Exercise requirements: Everything from the first line down to the line containing "col = sc.collection" should be reproduced exactly; please include nothing else.

════════

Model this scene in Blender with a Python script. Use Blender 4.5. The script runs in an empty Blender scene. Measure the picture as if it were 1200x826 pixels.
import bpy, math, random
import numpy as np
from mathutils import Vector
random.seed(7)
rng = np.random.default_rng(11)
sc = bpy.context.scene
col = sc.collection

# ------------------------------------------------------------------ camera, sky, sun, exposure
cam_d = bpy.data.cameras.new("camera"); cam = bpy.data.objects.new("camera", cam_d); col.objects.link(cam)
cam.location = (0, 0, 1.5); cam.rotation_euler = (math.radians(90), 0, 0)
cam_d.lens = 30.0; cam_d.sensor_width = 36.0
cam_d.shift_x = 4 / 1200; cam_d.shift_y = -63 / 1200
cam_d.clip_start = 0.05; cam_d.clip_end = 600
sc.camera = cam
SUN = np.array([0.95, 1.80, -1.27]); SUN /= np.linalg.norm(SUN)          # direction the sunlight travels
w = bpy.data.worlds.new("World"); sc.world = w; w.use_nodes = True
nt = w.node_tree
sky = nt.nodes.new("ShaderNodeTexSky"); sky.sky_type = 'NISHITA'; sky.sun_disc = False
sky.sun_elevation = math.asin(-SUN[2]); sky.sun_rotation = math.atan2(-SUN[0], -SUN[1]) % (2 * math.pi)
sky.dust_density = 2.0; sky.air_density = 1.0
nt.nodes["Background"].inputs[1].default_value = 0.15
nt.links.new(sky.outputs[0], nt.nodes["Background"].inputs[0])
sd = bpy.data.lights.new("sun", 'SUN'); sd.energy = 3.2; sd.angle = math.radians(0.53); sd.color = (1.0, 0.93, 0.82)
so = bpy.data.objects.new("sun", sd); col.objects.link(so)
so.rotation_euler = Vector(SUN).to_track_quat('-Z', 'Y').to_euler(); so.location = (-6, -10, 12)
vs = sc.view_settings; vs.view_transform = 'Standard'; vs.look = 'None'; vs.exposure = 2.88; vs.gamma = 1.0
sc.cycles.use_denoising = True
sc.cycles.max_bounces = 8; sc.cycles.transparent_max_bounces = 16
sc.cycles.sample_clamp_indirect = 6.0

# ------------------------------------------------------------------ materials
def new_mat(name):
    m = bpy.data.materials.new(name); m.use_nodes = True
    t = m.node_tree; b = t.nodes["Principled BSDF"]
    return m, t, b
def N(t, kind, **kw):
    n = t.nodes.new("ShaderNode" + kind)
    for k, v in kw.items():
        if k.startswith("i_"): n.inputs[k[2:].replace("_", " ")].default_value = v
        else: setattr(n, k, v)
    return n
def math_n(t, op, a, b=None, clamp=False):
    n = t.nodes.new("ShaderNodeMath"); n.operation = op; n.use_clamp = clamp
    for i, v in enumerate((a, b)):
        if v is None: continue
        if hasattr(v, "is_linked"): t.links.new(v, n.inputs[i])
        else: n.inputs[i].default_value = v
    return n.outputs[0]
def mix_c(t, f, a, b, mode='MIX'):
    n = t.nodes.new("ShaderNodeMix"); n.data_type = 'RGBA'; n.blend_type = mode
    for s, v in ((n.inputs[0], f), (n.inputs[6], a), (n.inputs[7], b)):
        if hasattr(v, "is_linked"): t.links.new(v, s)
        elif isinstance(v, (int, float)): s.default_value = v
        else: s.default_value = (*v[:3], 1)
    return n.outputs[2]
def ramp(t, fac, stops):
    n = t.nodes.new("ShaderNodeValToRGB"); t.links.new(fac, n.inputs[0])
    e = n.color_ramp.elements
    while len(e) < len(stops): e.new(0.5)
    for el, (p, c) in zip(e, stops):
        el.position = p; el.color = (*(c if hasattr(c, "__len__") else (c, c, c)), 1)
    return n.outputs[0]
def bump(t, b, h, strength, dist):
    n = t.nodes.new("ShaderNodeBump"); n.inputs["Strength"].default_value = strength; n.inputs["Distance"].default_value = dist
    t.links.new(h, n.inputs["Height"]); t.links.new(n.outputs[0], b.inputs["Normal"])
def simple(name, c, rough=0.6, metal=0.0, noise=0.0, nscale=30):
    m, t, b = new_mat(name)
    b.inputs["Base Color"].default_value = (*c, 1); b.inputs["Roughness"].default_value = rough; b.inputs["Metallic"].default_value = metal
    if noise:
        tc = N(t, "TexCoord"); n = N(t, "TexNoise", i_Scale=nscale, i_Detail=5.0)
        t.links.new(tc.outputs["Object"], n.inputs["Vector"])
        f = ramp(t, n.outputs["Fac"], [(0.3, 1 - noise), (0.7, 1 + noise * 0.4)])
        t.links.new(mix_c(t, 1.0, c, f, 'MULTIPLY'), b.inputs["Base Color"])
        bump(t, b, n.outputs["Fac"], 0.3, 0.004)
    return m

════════

Completed task:
Model this scene in Blender with a Python script. Use Blender 4.5. The script runs in an empty Blender scene. Measure the picture as if it were 1200x826 pixels.
import bpy, math, random
import numpy as np
from mathutils import Vector
random.seed(7)
rng = np.random.default_rng(11)
sc = bpy.context.scene
col = sc.collection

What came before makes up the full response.